Exercise =
Below is a listing; reproduce each line of it exactly.

Dataset excerpt =
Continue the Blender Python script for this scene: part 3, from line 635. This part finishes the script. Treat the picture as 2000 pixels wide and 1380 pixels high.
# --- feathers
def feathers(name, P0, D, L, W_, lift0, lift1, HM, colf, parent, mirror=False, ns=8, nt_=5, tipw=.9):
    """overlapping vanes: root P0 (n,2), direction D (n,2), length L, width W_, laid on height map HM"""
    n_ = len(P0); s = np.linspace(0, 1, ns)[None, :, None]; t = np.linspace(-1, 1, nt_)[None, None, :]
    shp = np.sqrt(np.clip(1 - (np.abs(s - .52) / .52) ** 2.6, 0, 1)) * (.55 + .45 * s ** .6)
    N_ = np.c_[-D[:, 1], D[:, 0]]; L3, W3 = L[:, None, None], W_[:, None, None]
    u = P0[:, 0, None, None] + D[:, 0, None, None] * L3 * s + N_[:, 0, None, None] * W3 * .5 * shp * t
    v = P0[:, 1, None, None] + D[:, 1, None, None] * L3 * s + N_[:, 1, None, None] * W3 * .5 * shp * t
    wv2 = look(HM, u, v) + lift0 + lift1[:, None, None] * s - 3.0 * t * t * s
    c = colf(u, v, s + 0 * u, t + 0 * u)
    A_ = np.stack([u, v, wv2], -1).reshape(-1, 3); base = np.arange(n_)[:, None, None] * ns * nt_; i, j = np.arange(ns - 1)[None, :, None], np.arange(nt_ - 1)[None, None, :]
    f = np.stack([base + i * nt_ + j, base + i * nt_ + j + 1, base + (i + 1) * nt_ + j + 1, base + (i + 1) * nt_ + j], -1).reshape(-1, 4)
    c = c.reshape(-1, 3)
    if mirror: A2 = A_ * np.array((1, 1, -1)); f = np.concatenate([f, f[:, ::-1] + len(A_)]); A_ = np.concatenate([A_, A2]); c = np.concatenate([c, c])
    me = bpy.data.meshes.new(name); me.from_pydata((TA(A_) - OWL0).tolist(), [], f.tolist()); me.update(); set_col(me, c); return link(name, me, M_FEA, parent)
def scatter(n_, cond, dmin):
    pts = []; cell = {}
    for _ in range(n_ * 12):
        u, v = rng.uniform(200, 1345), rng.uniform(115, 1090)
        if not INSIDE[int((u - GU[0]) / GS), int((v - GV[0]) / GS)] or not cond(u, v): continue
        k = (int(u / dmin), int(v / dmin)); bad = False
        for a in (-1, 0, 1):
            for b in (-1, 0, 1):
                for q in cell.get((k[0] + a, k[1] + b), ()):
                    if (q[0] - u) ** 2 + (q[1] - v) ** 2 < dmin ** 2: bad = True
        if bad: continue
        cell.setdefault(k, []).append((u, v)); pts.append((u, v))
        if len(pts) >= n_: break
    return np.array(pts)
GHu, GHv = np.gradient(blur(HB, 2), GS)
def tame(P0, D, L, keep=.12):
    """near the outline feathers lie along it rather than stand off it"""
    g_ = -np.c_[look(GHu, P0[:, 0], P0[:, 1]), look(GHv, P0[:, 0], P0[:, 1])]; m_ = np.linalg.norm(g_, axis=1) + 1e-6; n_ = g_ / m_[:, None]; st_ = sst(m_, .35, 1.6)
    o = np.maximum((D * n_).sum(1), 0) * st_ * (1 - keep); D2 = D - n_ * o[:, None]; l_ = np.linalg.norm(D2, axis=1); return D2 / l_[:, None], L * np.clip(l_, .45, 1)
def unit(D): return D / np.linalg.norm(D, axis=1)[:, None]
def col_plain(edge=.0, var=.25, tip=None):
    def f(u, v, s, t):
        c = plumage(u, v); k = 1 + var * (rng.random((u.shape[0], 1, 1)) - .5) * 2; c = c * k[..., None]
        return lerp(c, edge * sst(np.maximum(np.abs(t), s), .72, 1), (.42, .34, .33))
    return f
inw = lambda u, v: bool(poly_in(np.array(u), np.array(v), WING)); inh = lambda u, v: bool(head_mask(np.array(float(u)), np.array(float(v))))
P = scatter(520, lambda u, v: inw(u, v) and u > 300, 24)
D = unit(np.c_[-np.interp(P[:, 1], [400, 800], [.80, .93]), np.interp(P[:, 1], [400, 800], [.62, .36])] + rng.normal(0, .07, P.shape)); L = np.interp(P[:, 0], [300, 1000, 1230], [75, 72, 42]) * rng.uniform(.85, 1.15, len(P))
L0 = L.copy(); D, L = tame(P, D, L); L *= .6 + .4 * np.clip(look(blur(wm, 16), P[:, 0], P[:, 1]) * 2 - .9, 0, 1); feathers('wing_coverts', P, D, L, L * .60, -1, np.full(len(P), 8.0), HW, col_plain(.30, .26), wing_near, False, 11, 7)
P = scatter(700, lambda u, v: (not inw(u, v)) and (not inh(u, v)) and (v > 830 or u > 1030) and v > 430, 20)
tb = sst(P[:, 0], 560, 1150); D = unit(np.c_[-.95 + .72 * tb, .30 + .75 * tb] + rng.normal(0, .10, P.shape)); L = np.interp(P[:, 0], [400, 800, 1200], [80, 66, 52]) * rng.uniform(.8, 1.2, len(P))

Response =
Continue the Blender Python script for this scene: part 3, from line 635. This part finishes the script. Treat the picture as 2000 pixels wide and 1380 pixels high.
# --- feathers
def feathers(name, P0, D, L, W_, lift0, lift1, HM, colf, parent, mirror=False, ns=8, nt_=5, tipw=.9):
    """overlapping vanes: root P0 (n,2), direction D (n,2), length L, width W_, laid on height map HM"""
    n_ = len(P0); s = np.linspace(0, 1, ns)[None, :, None]; t = np.linspace(-1, 1, nt_)[None, None, :]
    shp = np.sqrt(np.clip(1 - (np.abs(s - .52) / .52) ** 2.6, 0, 1)) * (.55 + .45 * s ** .6)
    N_ = np.c_[-D[:, 1], D[:, 0]]; L3, W3 = L[:, None, None], W_[:, None, None]
    u = P0[:, 0, None, None] + D[:, 0, None, None] * L3 * s + N_[:, 0, None, None] * W3 * .5 * shp * t
    v = P0[:, 1, None, None] + D[:, 1, None, None] * L3 * s + N_[:, 1, None, None] * W3 * .5 * shp * t
    wv2 = look(HM, u, v) + lift0 + lift1[:, None, None] * s - 3.0 * t * t * s
    c = colf(u, v, s + 0 * u, t + 0 * u)
    A_ = np.stack([u, v, wv2], -1).reshape(-1, 3); base = np.arange(n_)[:, None, None] * ns * nt_; i, j = np.arange(ns - 1)[None, :, None], np.arange(nt_ - 1)[None, None, :]
    f = np.stack([base + i * nt_ + j, base + i * nt_ + j + 1, base + (i + 1) * nt_ + j + 1, base + (i + 1) * nt_ + j], -1).reshape(-1, 4)
    c = c.reshape(-1, 3)
    if mirror: A2 = A_ * np.array((1, 1, -1)); f = np.concatenate([f, f[:, ::-1] + len(A_)]); A_ = np.concatenate([A_, A2]); c = np.concatenate([c, c])
    me = bpy.data.meshes.new(name); me.from_pydata((TA(A_) - OWL0).tolist(), [], f.tolist()); me.update(); set_col(me, c); return link(name, me, M_FEA, parent)
def scatter(n_, cond, dmin):
    pts = []; cell = {}
    for _ in range(n_ * 12):
        u, v = rng.uniform(200, 1345), rng.uniform(115, 1090)
        if not INSIDE[int((u - GU[0]) / GS), int((v - GV[0]) / GS)] or not cond(u, v): continue
        k = (int(u / dmin), int(v / dmin)); bad = False
        for a in (-1, 0, 1):
            for b in (-1, 0, 1):
                for q in cell.get((k[0] + a, k[1] + b), ()):
                    if (q[0] - u) ** 2 + (q[1] - v) ** 2 < dmin ** 2: bad = True
        if bad: continue
        cell.setdefault(k, []).append((u, v)); pts.append((u, v))
        if len(pts) >= n_: break
    return np.array(pts)
GHu, GHv = np.gradient(blur(HB, 2), GS)
def tame(P0, D, L, keep=.12):
    """near the outline feathers lie along it rather than stand off it"""
    g_ = -np.c_[look(GHu, P0[:, 0], P0[:, 1]), look(GHv, P0[:, 0], P0[:, 1])]; m_ = np.linalg.norm(g_, axis=1) + 1e-6; n_ = g_ / m_[:, None]; st_ = sst(m_, .35, 1.6)
    o = np.maximum((D * n_).sum(1), 0) * st_ * (1 - keep); D2 = D - n_ * o[:, None]; l_ = np.linalg.norm(D2, axis=1); return D2 / l_[:, None], L * np.clip(l_, .45, 1)
def unit(D): return D / np.linalg.norm(D, axis=1)[:, None]
def col_plain(edge=.0, var=.25, tip=None):
    def f(u, v, s, t):
        c = plumage(u, v); k = 1 + var * (rng.random((u.shape[0], 1, 1)) - .5) * 2; c = c * k[..., None]
        return lerp(c, edge * sst(np.maximum(np.abs(t), s), .72, 1), (.42, .34, .33))
    return f
inw = lambda u, v: bool(poly_in(np.array(u), np.array(v), WING)); inh = lambda u, v: bool(head_mask(np.array(float(u)), np.array(float(v))))
P = scatter(520, lambda u, v: inw(u, v) and u > 300, 24)
D = unit(np.c_[-np.interp(P[:, 1], [400, 800], [.80, .93]), np.interp(P[:, 1], [400, 800], [.62, .36])] + rng.normal(0, .07, P.shape)); L = np.interp(P[:, 0], [300, 1000, 1230], [75, 72, 42]) * rng.uniform(.85, 1.15, len(P))
L0 = L.copy(); D, L = tame(P, D, L); L *= .6 + .4 * np.clip(look(blur(wm, 16), P[:, 0], P[:, 1]) * 2 - .9, 0, 1); feathers('wing_coverts', P, D, L, L * .60, -1, np.full(len(P), 8.0), HW, col_plain(.30, .26), wing_near, False, 11, 7)
P = scatter(700, lambda u, v: (not inw(u, v)) and (not inh(u, v)) and (v > 830 or u > 1030) and v > 430, 20)
tb = sst(P[:, 0], 560, 1150); D = unit(np.c_[-.95 + .72 * tb, .30 + .75 * tb] + rng.normal(0, .10, P.shape)); L = np.interp(P[:, 0], [400, 800, 1200], [80, 66, 52]) * rng.uniform(.8, 1.2, len(P))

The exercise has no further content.